The Problem With Selling Out

by tristero

Atrios finds nothing wrong with bands selling their tunes to the movies or to commercials, given that it is, after all, important for musicans to make money and making money with your music isn't that easy. Well, on that point, Duncan will get no argument from me.

But I think he over-simplifies the issue. There is music to make a buck with. And then there is music. Rarely do the twain meet.

Some examples: it's a little known fact that the "World's First Supergroup" - Cream - did a beer commercial. Yes, Eric Clapton, Jack Bruce, and Ginger Baker wrote and recorded a beer jingle. Frank Zappa - yes, that Frank Zappa, did anti-drug PSAs (public service announcements) in the late 60's (he was a well-known tee-totaler). And why not?

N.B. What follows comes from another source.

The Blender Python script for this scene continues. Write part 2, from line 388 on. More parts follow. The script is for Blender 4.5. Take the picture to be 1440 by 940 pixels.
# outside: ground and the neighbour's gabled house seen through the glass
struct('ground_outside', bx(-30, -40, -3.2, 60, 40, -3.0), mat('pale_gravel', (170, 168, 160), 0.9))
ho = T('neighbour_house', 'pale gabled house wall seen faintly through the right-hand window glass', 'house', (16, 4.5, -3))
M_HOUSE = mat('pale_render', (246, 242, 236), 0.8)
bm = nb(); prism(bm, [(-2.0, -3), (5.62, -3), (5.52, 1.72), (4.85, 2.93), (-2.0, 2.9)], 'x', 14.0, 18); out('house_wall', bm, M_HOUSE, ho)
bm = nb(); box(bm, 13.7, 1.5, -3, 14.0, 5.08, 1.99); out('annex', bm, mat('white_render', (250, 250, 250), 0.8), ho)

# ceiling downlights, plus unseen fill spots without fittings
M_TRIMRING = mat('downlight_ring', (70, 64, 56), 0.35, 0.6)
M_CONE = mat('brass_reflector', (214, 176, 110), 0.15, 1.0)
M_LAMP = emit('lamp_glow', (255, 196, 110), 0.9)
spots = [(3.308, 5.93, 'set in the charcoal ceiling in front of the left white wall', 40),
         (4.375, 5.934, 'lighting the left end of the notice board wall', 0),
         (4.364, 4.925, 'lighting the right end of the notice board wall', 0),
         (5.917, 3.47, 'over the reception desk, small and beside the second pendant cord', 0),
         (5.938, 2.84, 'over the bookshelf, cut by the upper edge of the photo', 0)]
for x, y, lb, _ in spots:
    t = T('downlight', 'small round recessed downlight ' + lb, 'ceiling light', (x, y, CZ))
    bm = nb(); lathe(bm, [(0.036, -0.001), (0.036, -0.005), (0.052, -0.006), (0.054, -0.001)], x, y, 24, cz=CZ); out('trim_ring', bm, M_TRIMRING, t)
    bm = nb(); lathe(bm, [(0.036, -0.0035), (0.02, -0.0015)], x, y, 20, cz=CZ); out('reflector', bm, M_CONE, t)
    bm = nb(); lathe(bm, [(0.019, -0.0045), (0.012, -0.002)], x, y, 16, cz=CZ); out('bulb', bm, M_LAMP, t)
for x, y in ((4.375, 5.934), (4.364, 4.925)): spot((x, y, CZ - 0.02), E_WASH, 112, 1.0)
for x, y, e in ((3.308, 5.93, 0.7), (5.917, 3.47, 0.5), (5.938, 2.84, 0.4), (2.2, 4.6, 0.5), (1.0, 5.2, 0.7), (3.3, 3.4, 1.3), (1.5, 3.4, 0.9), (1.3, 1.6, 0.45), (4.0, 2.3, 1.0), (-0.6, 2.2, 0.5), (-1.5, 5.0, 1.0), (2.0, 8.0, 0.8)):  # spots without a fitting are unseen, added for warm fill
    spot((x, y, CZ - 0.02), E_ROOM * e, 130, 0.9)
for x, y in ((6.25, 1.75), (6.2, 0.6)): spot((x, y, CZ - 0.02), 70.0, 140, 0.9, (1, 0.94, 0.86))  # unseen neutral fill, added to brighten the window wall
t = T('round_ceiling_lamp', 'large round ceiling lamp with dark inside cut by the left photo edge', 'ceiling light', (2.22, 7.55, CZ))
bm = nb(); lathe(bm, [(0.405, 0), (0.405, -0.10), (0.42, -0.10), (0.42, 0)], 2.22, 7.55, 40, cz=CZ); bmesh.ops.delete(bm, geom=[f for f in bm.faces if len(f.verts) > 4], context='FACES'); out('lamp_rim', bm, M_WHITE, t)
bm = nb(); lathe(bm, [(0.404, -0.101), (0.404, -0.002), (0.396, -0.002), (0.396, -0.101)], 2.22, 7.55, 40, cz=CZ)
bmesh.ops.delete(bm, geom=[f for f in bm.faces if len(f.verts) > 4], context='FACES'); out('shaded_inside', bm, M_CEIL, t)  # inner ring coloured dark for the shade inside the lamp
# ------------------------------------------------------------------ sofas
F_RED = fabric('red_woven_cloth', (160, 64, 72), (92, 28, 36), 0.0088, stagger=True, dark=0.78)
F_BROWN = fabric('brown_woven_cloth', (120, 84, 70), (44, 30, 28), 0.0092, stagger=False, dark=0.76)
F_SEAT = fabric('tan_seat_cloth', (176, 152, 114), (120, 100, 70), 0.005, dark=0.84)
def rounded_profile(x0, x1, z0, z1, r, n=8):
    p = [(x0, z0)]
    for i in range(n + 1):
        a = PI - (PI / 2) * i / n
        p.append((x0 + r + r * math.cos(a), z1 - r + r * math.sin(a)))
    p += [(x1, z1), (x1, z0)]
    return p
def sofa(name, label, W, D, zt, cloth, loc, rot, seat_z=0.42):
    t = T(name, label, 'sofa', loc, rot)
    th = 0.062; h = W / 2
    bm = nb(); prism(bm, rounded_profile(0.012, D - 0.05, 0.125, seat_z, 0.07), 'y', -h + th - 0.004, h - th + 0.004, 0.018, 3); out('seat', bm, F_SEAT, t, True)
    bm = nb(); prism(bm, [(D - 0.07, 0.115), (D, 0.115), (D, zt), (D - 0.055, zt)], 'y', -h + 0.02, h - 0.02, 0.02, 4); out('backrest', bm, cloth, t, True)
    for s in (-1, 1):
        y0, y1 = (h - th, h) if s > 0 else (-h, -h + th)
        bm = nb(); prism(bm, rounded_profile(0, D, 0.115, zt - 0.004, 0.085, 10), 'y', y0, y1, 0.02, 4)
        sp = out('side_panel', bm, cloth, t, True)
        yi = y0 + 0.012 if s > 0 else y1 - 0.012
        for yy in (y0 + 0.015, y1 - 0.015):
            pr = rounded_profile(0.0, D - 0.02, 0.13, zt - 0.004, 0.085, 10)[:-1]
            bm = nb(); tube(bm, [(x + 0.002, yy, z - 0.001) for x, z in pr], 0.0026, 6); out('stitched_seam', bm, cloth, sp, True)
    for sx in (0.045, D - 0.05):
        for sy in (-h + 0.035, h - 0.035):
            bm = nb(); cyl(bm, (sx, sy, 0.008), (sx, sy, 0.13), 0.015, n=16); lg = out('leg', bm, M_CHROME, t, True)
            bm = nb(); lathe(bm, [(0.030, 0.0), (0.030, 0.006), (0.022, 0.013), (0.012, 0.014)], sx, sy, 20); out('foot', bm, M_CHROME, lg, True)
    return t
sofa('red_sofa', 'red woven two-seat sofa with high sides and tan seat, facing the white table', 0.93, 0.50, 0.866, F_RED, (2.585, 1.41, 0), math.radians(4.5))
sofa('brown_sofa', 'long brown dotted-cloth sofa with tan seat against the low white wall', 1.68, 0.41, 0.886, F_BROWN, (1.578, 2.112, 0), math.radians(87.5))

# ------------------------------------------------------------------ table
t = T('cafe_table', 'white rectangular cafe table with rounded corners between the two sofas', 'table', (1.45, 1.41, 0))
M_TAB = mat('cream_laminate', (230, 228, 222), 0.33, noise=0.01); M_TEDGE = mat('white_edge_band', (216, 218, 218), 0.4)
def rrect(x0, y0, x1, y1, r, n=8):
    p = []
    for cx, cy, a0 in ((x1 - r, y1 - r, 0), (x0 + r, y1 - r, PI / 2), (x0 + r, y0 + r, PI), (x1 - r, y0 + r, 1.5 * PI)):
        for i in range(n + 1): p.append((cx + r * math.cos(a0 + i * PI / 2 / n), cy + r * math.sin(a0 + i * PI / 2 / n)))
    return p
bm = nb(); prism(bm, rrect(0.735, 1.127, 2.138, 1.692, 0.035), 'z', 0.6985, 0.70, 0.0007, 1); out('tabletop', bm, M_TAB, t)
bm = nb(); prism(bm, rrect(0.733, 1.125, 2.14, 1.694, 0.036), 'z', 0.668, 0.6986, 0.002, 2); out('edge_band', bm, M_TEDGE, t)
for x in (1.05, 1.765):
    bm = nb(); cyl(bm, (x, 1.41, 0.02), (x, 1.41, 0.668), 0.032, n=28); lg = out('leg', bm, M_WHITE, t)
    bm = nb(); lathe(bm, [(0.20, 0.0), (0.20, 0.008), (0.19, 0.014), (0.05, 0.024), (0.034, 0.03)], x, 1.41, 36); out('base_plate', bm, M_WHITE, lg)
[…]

OTOH, there's something a little...icky about the thought of Nirvana licensing "Smells Like Teen Spirit" as the soundtrack for a Right Guard commercial. Or the Daily News grabbing the rights to "A Day In The Life" for a tv spot ("I read the news today, oh boy." That's right, folks! Oh boy, oh boy, oh boy! Read the news today. The Daily News! Now, with expanded sports coverage!). And as far as I know, neither Cream nor Zappa have licensed their "real" music for commercial purposes (or have done so very rarely.

In fact, this is a situation I have found myself in several times. And sure, I'm more than ready to license my music. With a few exceptions, notably Voices of Light, which simply is not available for commercial exploitation at any price. Why? I don't know. I just feel uncomfortable about it.

But even that has an exception because there was indeed one time that I did license the piece. There lies a tale, because it was one helluva exception.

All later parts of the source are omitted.